Community

As I usually do on Wednesday nights, I picked up a little before I vacuumed and mopped the common areas. I like to leave things clean for the girls.

Then I packed my overnight bag and my work satchel. It was late, and the house was quiet. I couldn’t help making some noise opening and closing the garage door, and then the Mini Cooper was rolling through the familiar nightime streets that lead to the freeway and the bridge.

I set the cruise control and made myself relax. In an hour, I’d arrived at the river house and was on my way to bed.

The river behind the house.

In the morning, I got straight to work. About 5:30 pm, my project done and sent off to the client, I went down the stairs to check how the river was doing.

Returning, I stopped to dig, idly, at the roots of some English ivy that’s clambering up the redwoods at the corner of the house.

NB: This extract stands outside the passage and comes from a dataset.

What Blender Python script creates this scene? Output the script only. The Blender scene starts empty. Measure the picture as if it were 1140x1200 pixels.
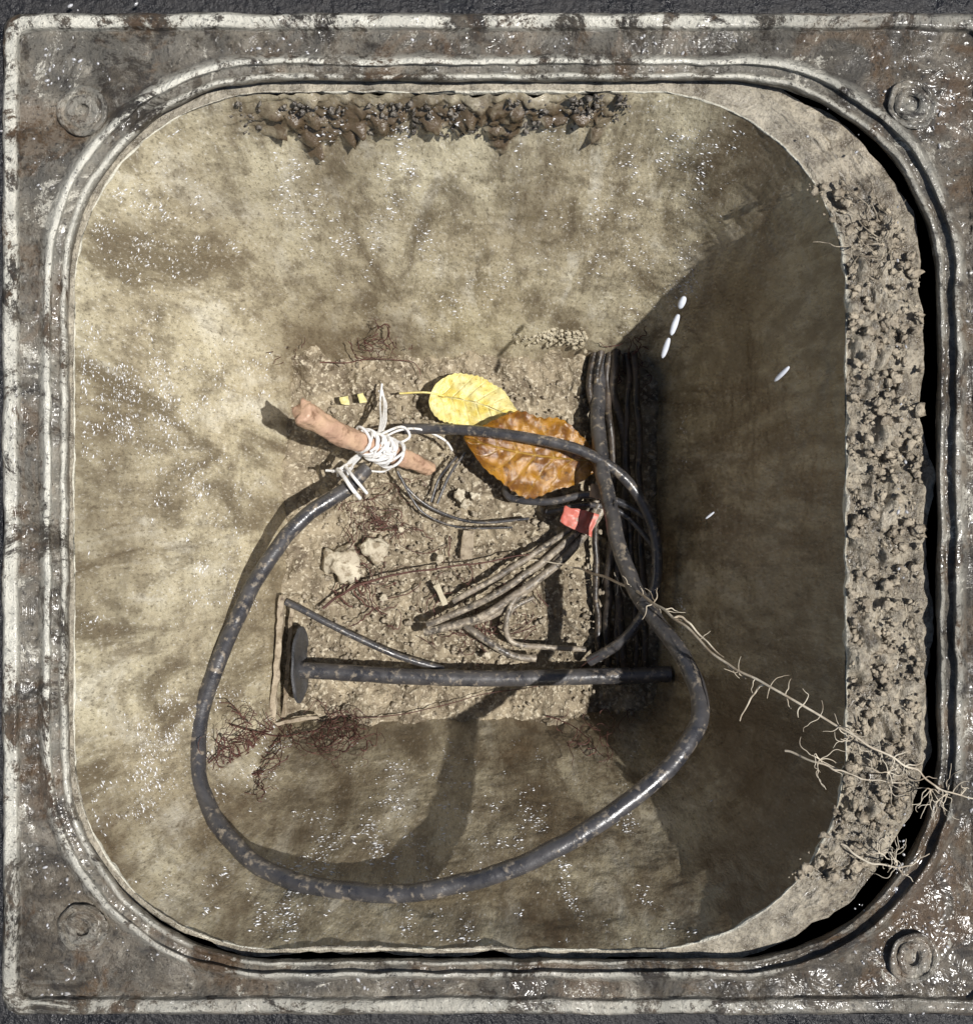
import bpy, math, random
from mathutils import Vector, noise, Quaternion
random.seed(7)
S=bpy.context.scene
H=0.75; K=0.0006
def at(px,py,z):
    k=K*(H-z)/H
    return Vector(((px-570)*k,(600-py)*k,z))
# ------------------------------------------------ materials
def newmat(name):
    m=bpy.data.materials.new(name); m.use_nodes=True
    nt=m.node_tree; return m,nt,nt.nodes['Principled BSDF']
class N:
    def __init__(s,nt): s.nt=nt
    def n(s,t,**k):
        x=s.nt.nodes.new(t)
        for a,b in k.items(): setattr(x,a,b)
        return x
    def l(s,a,b): s.nt.links.new(a,b)
    def coord(s,sc=(1,1,1)):
        t=s.n('ShaderNodeTexCoord'); m=s.n('ShaderNodeMapping'); m.inputs['Scale'].default_value=sc
        s.l(t.outputs['Object'],m.inputs['Vector']); return m.outputs[0]
    def noise(s,v,scale,detail=6,rough=.6,dist=0):
        x=s.n('ShaderNodeTexNoise'); x.inputs['Scale'].default_value=scale; x.inputs['Detail'].default_value=detail
        x.inputs['Roughness'].default_value=rough; x.inputs['Distortion'].default_value=dist
        s.l(v,x.inputs['Vector']); return x.outputs['Fac']
    def ramp(s,f,a,b,lo=0,hi=1):
        x=s.n('ShaderNodeMapRange'); x.inputs['From Min'].default_value=a; x.inputs['From Max'].default_value=b
        x.inputs['To Min'].default_value=lo; x.inputs['To Max'].default_value=hi
        s.l(f,x.inputs['Value']); return x.outputs[0]
    def mix(s,f,a,b):
        x=s.n('ShaderNodeMix',data_type='RGBA')
        if isinstance(f,float): x.inputs[0].default_value=f
        else: s.l(f,x.inputs[0])
        for i,c in ((6,a),(7,b)):
            if isinstance(c,tuple): x.inputs[i].default_value=(*c,1)
            else: s.l(c,x.inputs[i])
        return x.outputs[2]
    def math(s,op,a,b):
        x=s.n('ShaderNodeMath',operation=op)
        for i,c in enumerate((a,b)):
            if isinstance(c,(int,float)): x.inputs[i].default_value=c
            else: s.l(c,x.inputs[i])
        return x.outputs[0]
    def attr(s,name):
        x=s.n('ShaderNodeAttribute'); x.attribute_name=name; return x.outputs['Fac']
    def bump(s,h,dist,strength=1.0,prev=None):
        x=s.n('ShaderNodeBump'); x.inputs['Distance'].default_value=dist; x.inputs['Strength'].default_value=strength
        s.l(h,x.inputs['Height'])
        if prev: s.l(prev,x.inputs['Normal'])
        return x.outputs[0]
def simple(name,c1,c2,scale=60,rough=(.4,.8),bd=.0008,c3=None,c3scale=200,c3t=(.55,.7),metal=0,stretch=(1,1,1),spec=.5):
    m,nt,p=newmat(name); g=N(nt)
    v=g.coord(stretch)
    n1=g.noise(v,scale,5,.65,.4)
    col=g.mix(g.ramp(n1,.35,.65),c1,c2)
    n2=g.noise(v,c3scale,4,.6)
    if c3: col=g.mix(g.ramp(n2,*c3t),col,c3)
    g.l(col,p.inputs['Base Color'])
    g.l(g.ramp(n1,.35,.65,rough[0],rough[1]),p.inputs['Roughness'])
    g.l(g.bump(n2,bd),p.inputs['Normal'])
    p.inputs['Metallic'].default_value=metal
    p.inputs['Specular IOR Level'].default_value=spec
    return m
def wallmat():
    m,nt,p=newmat('wet_cement'); g=N(nt)
    v=g.coord(); vs=g.coord((1,1,.10)); vz=g.coord((1,1,.36)); vt=g.coord((1,1,.05))
    big=g.noise(v,7,3,.6,.5); streak=g.noise(vs,17,5,.6,.8); st2=g.noise(vt,52,4,.6,.3); med=g.noise(vz,62,6,.72,.2); fine=g.noise(vz,430,3,.7)
    c=g.mix(g.ramp(big,.35,.65),(.46,.395,.265),(.70,.63,.44))
    c=g.mix(g.ramp(streak,.44,.30,0,.8),c,(.82,.77,.62))
    c=g.mix(g.ramp(st2,.42,.30,0,.6),c,(.80,.75,.61))
    c=g.mix(g.ramp(streak,.50,.62,0,.85),c,(.155,.122,.075))
    c=g.mix(g.ramp(st2,.54,.68,0,.65),c,(.17,.135,.09))
    c=g.mix(g.ramp(med,.50,.66,0,.72),c,(.19,.155,.10))
    c=g.mix(g.ramp(fine,.56,.66,0,.65),c,(.12,.10,.07))
    c=g.mix(g.ramp(fine,.42,.32,0,.6),c,(.88,.84,.74))
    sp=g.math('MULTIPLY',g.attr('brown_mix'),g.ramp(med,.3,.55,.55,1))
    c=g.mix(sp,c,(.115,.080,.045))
    g.l(c,p.inputs['Base Color'])
    g.l(g.ramp(med,.35,.65,.12,.42),p.inputs['Roughness'])
    p.inputs['Specular IOR Level'].default_value=.9
    h=g.math('ADD',g.math('MULTIPLY',med,.8),g.math('MULTIPLY',fine,.22))
    g.l(g.bump(h,.0026),p.inputs['Normal'])
    return m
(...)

That’s when I realized I wasn’t alone.

I don’t know why the two young men were hanging out in the backyard, a little on my side of the line, standing in the bushes. I didn’t really care. The neighbors’ house is full of activity, and I purposefully give little mind to the comings and goings. I don’t bother them, they don’t bother me, except for the cars and trucks and travel trailers parked everywhere in and around the lot. And the derilect washing machines waiting to be taken to the dump. And the occasional explosion. And the loud knocking every weekday morning at 5:00.

Live and let live, I say.

We exchanged greetings, though the bushes, without really being able to see each other.

“How you doin’ man?”

“Good, how are you?”

I went back inside and took that hot shower I’d been wanting all day. I put on a sweater and started out on my 20-minute stroll to the pub.

It’s a nice walk–only a little of it is on the shoulder of busy River Road, and part of it goes through a County beach park. And you can look down at the river from the historic Hacienda Bridge (an unusual camelback truss, built in 1914).

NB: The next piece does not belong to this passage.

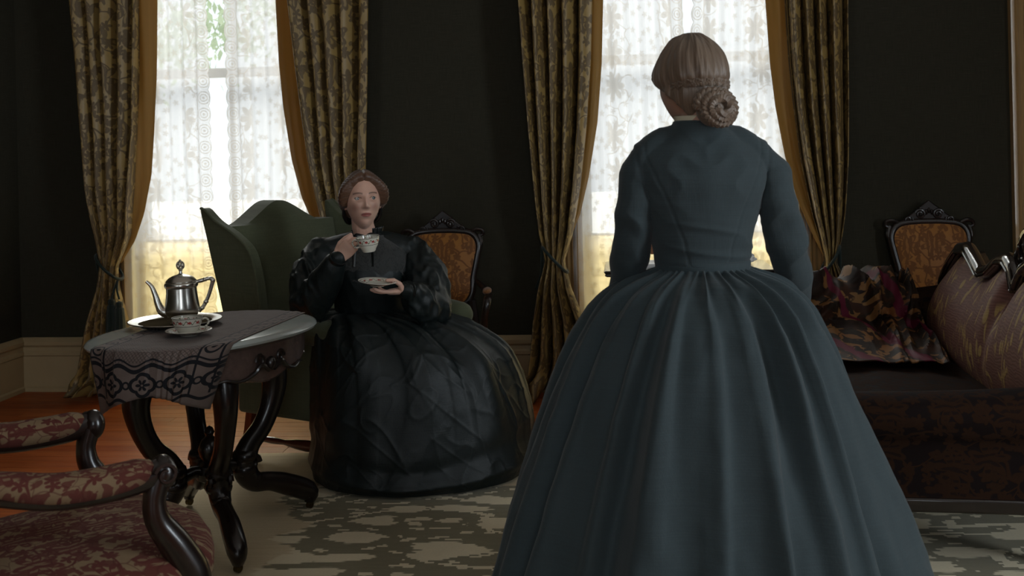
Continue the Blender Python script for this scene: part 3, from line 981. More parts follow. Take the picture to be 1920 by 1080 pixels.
for k, (wx, wy, rz) in enumerate(((-1.6, -DEPTH, PI), (1.1, -DEPTH, PI), (WR_, -4.6, -PI / 2))):
    r = struct(empty('window_%d' % (k + 3)))  # unseen windows, added as openings for the fill lamps
    r.matrix_world = ROOM @ Matrix.Translation((wx, wy, 0)) @ Matrix.Rotation(rz, 4, 'Z')
    mb = MB()
    for s in (-1, 1): mb.join(sbox(min(.6 * s, .7 * s), max(.6 * s, .7 * s), -0.04, 0, 0.4, 3.1))
    mb.join(sbox(-.7, .7, -0.05, 0, 3.0, 3.12)); mb.join(sbox(-.7, .7, -0.07, 0.1, 0.42, 0.5))
    obj('window_casing', mb, M['casing'], r, smooth=False)

# half blinds behind the lace: cream cloth drawn up over the lower sash
BLIND_TOP = W(360, 452, 0.0)[1]
for wc, lab in ((W1, 'ruched cream half blind low in the window behind the silver pot'), (W2, 'ruched cream half blind low in the window behind the writing desk')):
    def fn(u, v, wc=wc):
        z = 0.08 + (BLIND_TOP - 0.08) * v
        k = n1(u * 3.0 + wc, v * 22.0) * 0.010 + n1(u * 9, v * 40, 3) * 0.004
        return (-0.565 + 1.13 * u, 0.075 + k, z)
    o = obj('half_blind', grid(fn, 40, 60), M['blind'], None, solid=0.0015)
    o.matrix_world = ROOM @ Matrix.Translation((wc, 0, 0))
    tag(o, lab, 'blind', 'cream half blinds in the windows')
    obj('blind_rod', tube([(-0.575, 0.075, BLIND_TOP), (0.575, 0.075, BLIND_TOP)], 0.007, 8), M['sash'], o)

# lace curtains: two panels per window
def lace(wc, wa, wb, seed, label, edge_at_b, edge_curve=None):
    """panel between wall stations wa..wb; scalloped edge on the b or a side"""
    Lw = abs(wb - wa) * 1.25
    def fn(u, v):
        z = 0.03 + (3.06 - 0.03) * v
        e = edge_curve(z) if edge_curve else 0.0
        if edge_at_b: a, b = wa, wb + e
        else: a, b = wa + e, wb
        x = a + (b - a) * u
        y = -0.03 + 0.016 * math.sin(u * 2 * PI * abs(wb - wa) / 0.085 + seed + 0.6 * n1(z * 0.8, seed)) + 0.008 * n1(u * 5, z * 1.5, seed)
        return (x, y, z)
    mb = grid(fn, 70, 50)
    mb.uv = [(((1 - u) if edge_at_b else u) * Lw, v * 3.03) for u, v in mb.uv]
    o = obj('lace_curtain', mb, m_lace('cotton_lace', seed=seed), None, fixn=False)
    room(o)
    return tag(o, label, 'curtain', 'white lace curtains')
g0 = W(401, 300, 0.03)[0]; g1 = W(430, 300, 0.03)[0]
lace(W1, W1 - 0.66, g0, 1.3, 'white lace curtain panel hanging left of the gap, behind the silver pot', True, lambda z: -0.01 - 0.015 * (z - 1.2))
lace(W1, g1, W1 + 0.66, 4.1, 'white lace curtain panel right of the gap, above the green wingback', False, lambda z: 0.0 - 0.015 * (z - 1.2) - 0.02 * max(0, 1.3 - z))
h0 = W(1287, 60, 0.03)[0]
lace(W2, W2 - 0.66, h0 - 0.004, 7.7, 'white lace curtain panel left of the standing woman\'s head', True, lambda z: -0.025 * max(0, z - 1.7))
lace(W2, h0 + 0.004, W2 + 0.66, 2.9, 'white lace curtain panel right of the standing woman\'s head', False, lambda z: 0.06 * max(0, z - 1.7))

# ------------------------------------------------------------------ brocade drapes
def prof_at(tab, z):
    zs = [t[0] for t in tab][::-1]
    return [float(np.interp(z, zs, [t[i] for t in tab][::-1])) for i in range(1, len(tab[0]))]

def drape(rows, side, label, tie_px, seed, lining_rows, tassel=True, q=0.17):
    """rows: (y, x_left, x_right) of the brocade in the photograph; side: -1 the window lies to the left, +1 to the right"""
    tab = []
    for y, a, b in rows:
        wa, z = W(a, y, q); wb, _ = W(b, y, q); tab.append((z, wa, wb))
    t0, t1 = tab[0], tab[1]
    dz = 3.12 - t0[0]
    k = [(t0[i] - t1[i]) / (t0[0] - t1[0]) * 0.75 for i in (1, 2)]
    tab = [(3.12, t0[1] + k[0] * dz, t0[2] + k[1] * dz)] + tab
    tw, tz = W(tie_px[0], tie_px[1], q)
    zmin = tab[-1][0]
    bw, bz = 0.5 * (tab[-1][1] + tab[-1][2]), 0.0
    root = empty('brocade_drape')
    base = Vector((bw, -q, 0)); root.matrix_world = ROOM @ Matrix.Translation(base)
    nf = 4.5
    def fn(u, v):
        z = 3.12 * (1 - v) + 0.012
        a, b = prof_at(tab, max(z, zmin))
        near = math.exp(-((z - tz) / 0.22) ** 2)
        amp = 0.078 * (1 - 0.62 * near) + 0.03 * max(0, 0.5 - z)
        ph = u * nf * 2 * PI + 0.9 * n1(u * 3, z * 0.35, seed) + seed
        s = math.sin(ph)
        fo = 2 * abs(math.sin(ph / 2)) ** 0.55 - 1
        x = a + (b - a) * u + 0.30 * (b - a) / nf * math.cos(ph) * 0.55
        y = -amp * fo - 0.015 * n1(u * 8, z * 2.2, seed) - 0.035 * near * math.sin(PI * u)
        if z < 0.22:                                    # puddle on the floor
            g = (0.22 - z) / 0.22
            x += (u - 0.5) * 0.14 * g * g
            y -= 0.12 * g * g * (0.6 + 0.5 * n1(u * 7, 0.3, seed)) * (0.4 + u * (1 - u) * 2.4)
            x += 0.03 * g * n1(u * 9, z * 14, seed + 3)
            y += 0.03 * g * n1(u * 11, z * 16, seed + 5)
            if side > 0 or side < 0:
                z = z + 0.022 * g * (1 + n1(u * 10, z * 20, seed + 9))
        return (x - base.x, y - 0.0, z)
    mb = grid(fn, 108, 110)
    mb.uv = [(u * 1.05, v * 3.1) for u, v in mb.uv]
    face = obj('brocade', mb, M['drape'], root, fixn=False, solid=0.004)
    # turned-back lining along the leading edge
    lt = []
    for y, a, b in lining_rows:
        wa, z = W(a, y, q - 0.07); wb, _ = W(b, y, q - 0.07); lt.append((z, wa, wb))
    l0 = lt[0]; lt = [(3.12, l0[1] + k[0 if side > 0 else 1] * dz * 0.2, l0[2])] + lt
    zl = lt[-1][0]
    def fl(u, v):
        z = zl + (3.12 - zl) * (1 - v)
        a, b = prof_at(lt, z)
        x = a + (b - a) * u
        w = u if side > 0 else 1 - u
        y = 0.065 - 0.03 * math.sin(w * PI * 0.9) - 0.012 * n1(u * 3, z * 1.6, seed + 1) - 0.05 * (1 - w) ** 2
        return (x - base.x, y, z)
    obj('lining', grid(fl, 16, 80), M['lining'], root, fixn=False, solid=0.003)
    # tie-back cord round the waist of the drape
    a, b = prof_at(tab, tz)
    cx, rx = 0.5 * (a + b) - base.x, 0.5 * (b - a) + 0.016
    dn = 0.07 * (1 if side > 0 else -1)
    path = []
    for i in range(33):
        th = 2 * PI * i / 32
        x = cx + rx * math.cos(th)
        path.append((x, -0.012 - 0.075 * math.sin(th), tz - dn * math.cos(th) * 1.0))
    cord = obj('tieback_cord', tube(path, 0.0085, 8), M['cord'], root)
    wx = cx - (rx + 0.0) * (1 if side > 0 else -1)
    obj('cord_tail', tube(catmull([(wx, -0.02, tz + 0.07), (wx - 0.005 * side, 0.0, tz), (wx - 0.012 * side, 0.04, tz - 0.08), (wx - 0.05 * side, 0.10, tz - 0.17)], 14), 0.009, 8), M['cord'], cord)
    if tassel:
        tx = cx + (rx - 0.005) * side; tz2 = tz - 0.075
        for dx, dl in ((-0.022, 0.0), (0.024, -0.015)):
            obj('tassel_cord', tube(catmull([(tx, -0.05, tz2), (tx + dx * 0.4, -0.075, tz2 - 0.05), (tx + dx, -0.08, tz2 - 0.10)], 8), 0.006, 6), M['cord'], cord)
            mb = lathe([(0.004, 0), (0.016, -0.006), (0.020, -0.02), (0.017, -0.034), (0.024, -0.042), (0.030, -0.10), (0.034, -0.20), (0.030, -0.235), (0.004, -0.238)], 20)
            mb.v = [(x * (1 + 0.08 * math.sin(9 * math.atan2(y, x))), y * (1 + 0.08 * math.sin(9 * math.atan2(y, x))), z) for x, y, z in mb.v]
            mb.xf(Matrix.Translation((tx + dx, -0.08, tz2 - 0.095 + dl)))
            obj('tassel', mb, M['cord'], cord)
    return tag(root, label, 'drape', 'gold brocade drapes')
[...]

When I got to the pub, the bartendress asked if I wanted my usual pint, and I looked around for a table.

And there were my two young neighbors.

I sat at the table next to them, as it was the only one open. We exchanged small talk about canoeing the river–where to put in and take out, and how you can canoe down to the Blues Festival and watch the acts from the river without having to pay.

I thought it was nice that they knew the bartendress. After a while she stopped by their table to say she was ready to check out what they had, and they all went out into the parking lot to do some business.

When they returned, my neighbors’ take-out order was ready.

Me, I ordered another beer and watched the Giants get beat by a run, and then walked back up the road in the dark.